La Academia dice que el nacionalismo es la doctrina política que ensalza las características patrióticas propias de una nación.
Idioma, vínculos de sangre, cultura, banderas, santos patronos o folclore son algunos de los mitos que unen los nacionalismos.
Los nacionalistas catalanes, gallegos y vascos, que dicen sentirse coaccionados por el supuesto españolismo, reaccionan imponiendo su patriotismo local.
Pero ante todo debemos preguntarnos, a la luz de la definición académica, si siguió existiendo o no el nacionalismo español tras la desaparición del franquismo. Ciertamente, el General había pretendido unificar a sus súbditos imponiéndoles su concepto patriótico de raza e imperio, pero lo máximo que consiguió fue que los turistas creyeran que las españolas eran flamencas y que los españoles, toreros.
Luego, con la eclosión de las autonomías, sí que se recrearon tópicos patrióticos: cada región cultivó afanosamente sus mitos. Muchos, están inventándose aún.
El único símbolo omnipresente e inevitable que quedó del españolismo fue el idioma castellano. Que ya es más americano que europeo. No debe olvidarse que, actualmente, por cada español hay nueve hispanohablantes por el mundo.
Realmente, el españolismo es el carácter resultante de sumar los nacionalismos regionales. La España bronca de Otegi e Ibarretxe.
Lo español es la mezcolanza de los nacionalismos catalán, vasco, gallego, andaluz o cartagenero, egocéntricos y con complejo de explotados por los otros.
Los gobiernos centrales están formados por castellanos, gallegos, vascos, catalanes, canarios o de cualquier parte.
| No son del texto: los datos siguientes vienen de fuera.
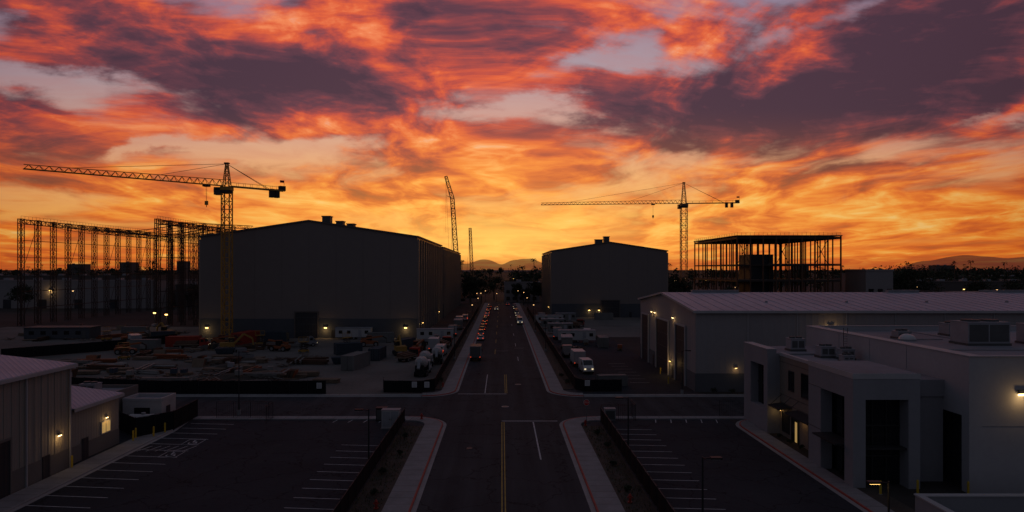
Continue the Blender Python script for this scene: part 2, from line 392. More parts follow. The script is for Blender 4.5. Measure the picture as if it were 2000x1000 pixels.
def arc(cx,cy,r,a0,a1,n=10): return [(cx+r*math.cos(math.radians(a0+(a1-a0)*i/n)),cy+r*math.sin(math.radians(a0+(a1-a0)*i/n))) for i in range(n+1)]
def offs(path,o):
    out=[]
    for i,p in enumerate(path):
        a=Vector(path[max(i-1,0)]); c=Vector(path[min(i+1,len(path)-1)]); d=(c-a).normalized(); n_=Vector((-d.y,d.x)); out.append((p[0]+n_.x*o,p[1]+n_.y*o))
    return out
def ribbon(b,path,o0,o1,z0,z1,k):
    A=offs(path,o0); C=offs(path,o1)
    for i in range(len(path)-1):
        b.hexa([(*A[i],z0),(*A[i+1],z0),(*C[i+1],z0),(*C[i],z0)],[(*A[i],z1),(*A[i+1],z1),(*C[i+1],z1),(*C[i],z1)],k)
def dens_path(pts,step=4):
    out=[]
    for i in range(len(pts)-1):
        a=Vector(pts[i]); c=Vector(pts[i+1]); n=max(1,int((c-a).length/step))
        out+= [tuple(a.lerp(c,j/n)) for j in range(n)]
    out.append(tuple(pts[-1])); return out
def walk(name,path,side,wd,red=True):
    b=Bd(); s_=side
    ribbon(b,path,s_*0,s_*.16,0,.150,'kerb_red' if red else 'kerb_concrete')
    ribbon(b,path,s_*.162,s_*wd,0,.145,'concrete_walk')
    ribbon(b,path,-s_*.45,-s_*.005,.0,.024,'kerb_concrete')
    P=dens_path(path,1.6)
    A=offs(P,s_*.2); C=offs(P,s_*(wd-.02))
    for i in range(1,len(P)-1):
        a=Vector((*A[i],.1475)); c=Vector((*C[i],.1475)); d=(c-a).normalized(); n_=Vector((-d.y,d.x,0))*.03
        b.face([a-n_,c-n_,c+n_,a+n_],'concrete_joint')
    return b.make(name)
walk('sidewalk',[(-7.5,20),(-7.5,87)]+arc(-12.5,87,5,0,90)[1:],1,2.35)
walk('sidewalk',[(-12.6,92),(-76,92)],1,1.6,red=False)
walk('sidewalk',[(7.8,20),(7.8,87)]+arc(12.8,87,5,180,90)[1:],-1,2.3)
walk('sidewalk',[(12.9,92),(34,92)],-1,1.4,red=False)
walk('sidewalk',[(-7.5,398),(-7.5,112)]+arc(-12.5,112,5,0,-90)[1:],-1,2.35)
walk('sidewalk',[(-12.6,107),(-76,107)],-1,1.2,red=False)
walk('sidewalk',[(7.8,398),(7.8,112)]+arc(12.8,112,5,180,270)[1:],1,2.3)
walk('sidewalk',[(12.9,107),(60,107)],1,1.2,red=False)
walk('sidewalk',[(30.2,20),(30.2,86)]+arc(35.2,86,5,180,90)[1:],-1,1.9)
walk('sidewalk',[(-40.6,20),(-40.6,84),(-41.5,90)],1,2.6,red=False)
b=Bd()
for x0,x1,y0,y1 in ((-12.55,-9.86,20,86.4),(10.12,12.75,20,86.4),(-11.2,-9.86,113,398),(10.12,12.1,113,398),(32.15,34,20,62)):
    b.box(x0,x1,y0,y1,0,.11,'verge_soil')
b.make('planting_verge')
b=Bd()
for x0,x1,y0,y1,n in ((-12.4,-10.1,40,86,1500),(10.3,12.6,40,86,1500),(-11.1,-10,113,300,500),(10.3,12,113,300,500)):
    for _ in range(n):
        x=U(x0,x1); y=U(y0,y1); h=U(.06,.28)*(1 if R()<.85 else 1.8); a=U(0,6.28); dx=math.cos(a)*.05; dy=math.sin(a)*.05
        b.face([(x-dx,y-dy,.1),(x+dx,y+dy,.1),(x+U(-.15,.15),y+U(-.15,.15),.1+h)],'dry_grass')
b.make('dry_grass')
for (x,y,r) in [(-11.4,80,.5),(-10.9,73,.4),(-11.6,66,.5),(11.4,82,.5),(11.8,76,.5),(11.3,69,.4),(11.2,61,.4),(-11.2,60,.4),(33.2,86.5,.4),(32.9,78,.35),(32.8,80.5,.3),(33.1,75.5,.35),(-10.6,120,.6),(11.2,118,.6),(11,126,.5),(34,109.5,.6),(37,109.6,.6),(40,109.5,.6),(43.5,109.6,.7),(32.9,70,.3),(33,66,.35)]:
    b=Bd(); 
    for i in range(5): b.cyl((0,0,0),(U(-r,r)*.7,U(-r,r)*.7,r*U(.6,1.1)),.025,'bark',4,.01)
    for i in range(7): b.leaves(U(-r,r)*.6,U(-r,r)*.6,r*U(.5,1.1),r*.45,r*.4,40,.07,'leaf' if R()<.5 else 'leaf_dark')
    b.make('shrub',(x,y,.1))

b=Bd()
def line(x0,y0,x1,y1,wd,k='paint_white',z=.026):
    a=Vector((x0,y0,z)); c=Vector((x1,y1,z)); d=(c-a).normalized(); n_=Vector((-d.y,d.x,0))*wd/2
    b.face([a-n_,c-n_,c+n_,a+n_],k)
for x in (.02,.30): line(x,20,x,89,.11,'paint_yellow')
line(.0,89.6,7.3,89.6,.28)
line(4.1,71.5,4.1,89,.16)
line(-7.0,109,.75,109,.28)
for x in (.55,.83): line(x,109.6,x,129,.11,'paint_yellow')
line(-2.7,109.6,-2.7,129,.15)
for y in range(160,390,24):
    line(-1.6,y,-1.6,y+9,.15,'paint_yellow'); 
for y in (148,176,204,240,280): line(3.6,y,3.6,y+7,.15)
line(-1.6,166,1.6,166,.2); line(3.2,172,5.6,172,.2)
b.make('road_markings')
b=Bd()
for i in range(11): line(-18.2,57-5+i*2.55,-12.9,56.5-5+i*2.55,.11,z=.018)
for i in range(16): line(-40.2,50+i*2.55,-34.4,49.4+i*2.55,.11,z=.018)
for i in range(6): line(-40+i*1.0,74.8,-39.4+i*1.0,77.0,.1,z=.018)
def wheelchair(cx,cy):
    s_=.75
    def P(a,c): return (cx+a*s_,cy+c*s_)
    pts=[P(.1+.55*math.cos(t),-.35+.55*math.sin(t)) for t in [math.radians(a) for a in range(150,400,20)]]
    for i in range(len(pts)-1): line(*pts[i],*pts[i+1],.12,z=.018)
    line(*P(-.1,.95),*P(.0,.1),.14,z=.018); line(*P(-.05,.55),*P(.5,.5),.12,z=.018); line(*P(0,.1),*P(.6,.05),.14,z=.018); line(*P(.6,.05),*P(.85,-.7),.13,z=.018)
    cc=[P(-.12+.17*math.cos(t*.785),1.2+.17*math.sin(t*.785)) for t in range(8)]
    b.face([(x,y,.018) for x,y in cc],'paint_white')
    for (a,c,d,e) in ((-1.2,-1.3,1.3,-1.3),(1.3,-1.3,1.3,1.7),(1.3,1.7,-1.2,1.7),(-1.2,1.7,-1.2,-1.3)): line(*P(a,c),*P(d,e),.08,z=.018)
wheelchair(-35.6,73.4); wheelchair(-35.6,78.6)
for i in range(14): line(13.1,52+i*2.55,18.6,51.6+i*2.55,.11,z=.018)
for i in range(5): line(20+i*2.0,88.6,20.5+i*2.0,91,.11,z=.018)
for i in range(5): line(-22+i*2.0,88.8,-21.6+i*2.0,91,.11,z=.018)
for i in range(7): line(22.5,120+i*4,26,120+i*4,.11,z=.018)
b.make('parking_markings')
for (x,y,k) in ((.5,99,'post_galv'),(-3.6,76,'asphalt_patch'),(2.8,118,'post_galv')):
    b=Bd(); b.cyl((0,0,.016),(0,0,.034),.55,'kerb_concrete' if k=='post_galv' else k,20); b.cyl((0,0,.034),(0,0,.040),.40,k,20)
    for i in range(-3,4): b.box(-.3,.3,i*.1-.02,i*.1+.02,.040,.046,'post_galv')
    b.make('manhole_cover',(x,y,0))

# ------------------------------------------------------------------ fences
def fence(name,pts,h=1.9,k='black_fabric',post='post_black',sp=3.0,z=.1):
    b=Bd()
    for i in range(len(pts)-1):
        a=Vector((*pts[i],z)); c=Vector((*pts[i+1],z)); Lg=(c-a).length; n=max(1,round(Lg/sp)); d=(c-a)/n; nn=d.normalized(); nn=Vector((-nn.y,nn.x,0))
        for j in range(n+1):
            p=a+d*j; b.cyl(p+Vector((0,0,-.1)),p+Vector((0,0,h+.12)),.04,post,6)
        for zz_ in (.12,h): b.beam(a+Vector((0,0,zz_)),c+Vector((0,0,zz_)),.05,post)
        for j in range(n):
            m=4
            for q in range(m):
                p0=a+d*(j+q/m); p1=a+d*(j+(q+1)/m); o0=nn*.05*math.sin(math.pi*q/m); o1=nn*.05*math.sin(math.pi*(q+1)/m)
                tp=h-.02-U(0,.05)
                b.face([p0+o0+Vector((0,0,.05)),p1+o1+Vector((0,0,.05)),p1+o1+Vector((0,0,tp)),p0+o0+Vector((0,0,tp))],k)
    return b.make(name)
fence('screened_fence',[(-12.6,30),(-12.6,88.5)],1.8)
fence('screened_fence',[(12.9,30),(12.9,89)],1.8)
fence('construction_fence',[(-54,108.6),(-28,108.6)],2.2,z=0)
fence('construction_fence',[(-19.5,112.5),(-19,110),(-13,109.6),(-11,112),(-11.2,130),(-11.2,330)],2.0,z=0)
fence('construction_fence',[(19.5,111),(13.4,111),(12.2,113),(12.2,330)],2.0,z=0)
fence('construction_fence',[(-110,150),(-96,166),(-88,185)],2.4,z=0)
fence('construction_fence',[(-54,108.6),(-74,113),(-112,148)],2.2,z=0)
fence('utility_fence',[(-47,84),(-43.2,80.5),(-40.6,84.5),(-41,92)],2.4,z=0)
def openfence(name,pts,h=2.2):
    b=Bd()
    for i in range(len(pts)-1):
        a=Vector((*pts[i],.1)); c=Vector((*pts[i+1],.1)); n=int((c-a).length/.28); d=(c-a)/n
        for j in range(n+1):
            r=.05 if j%8==0 else .016; b.beam(a+d*j,a+d*j+Vector((0,0,h)),r,'post_black')
        for z in (.15,h-.2,h): b.beam(a+Vector((0,0,z)),c+Vector((0,0,z)),.04,'post_black')
    b.make(name)
openfence('iron_gate',[(-38,91),(-33.5,91),(-30.5,91),(-30.5,88)])
openfence('iron_gate',[(13.0,89.2),(17.5,89.4),(17.5,92.8)])
openfence('iron_gate',[(29.4,92.2),(31.5,92.2)])
for (x,y) in ((-12.0,109.35),(-14.0,109.4),(-29.0,108.4),(13.9,110.85)):
    b=Bd(); b.box(-.4,.4,-.02,.02,0,.9,'sign_white'); 
    for i in range(4): b.box(-.3,.3,-.026,-.0205,.15+i*.18,.2+i*.18,'post_black')
    b.box(-.42,.42,-.015,.03,-.03,-.001,'post_galv'); b.make('fence_notice',(x,y,1.0))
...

Apátridas, liberados de mitos nacionales. Ellos tienen que contener nuestro agresivo españolismo para evitar que nos matemos unos a otros.
Se dirá que el ministro de Defensa, José Bono, representa el españolismo rancio. Cierto: los castizos como él sirven precisamente para ridiculizar la Egggpaña y olé.
Nadie es más españolista que Ibarretxe, Quintana, o Carod (Pérez), curioso aragonés disfrazado de catalán.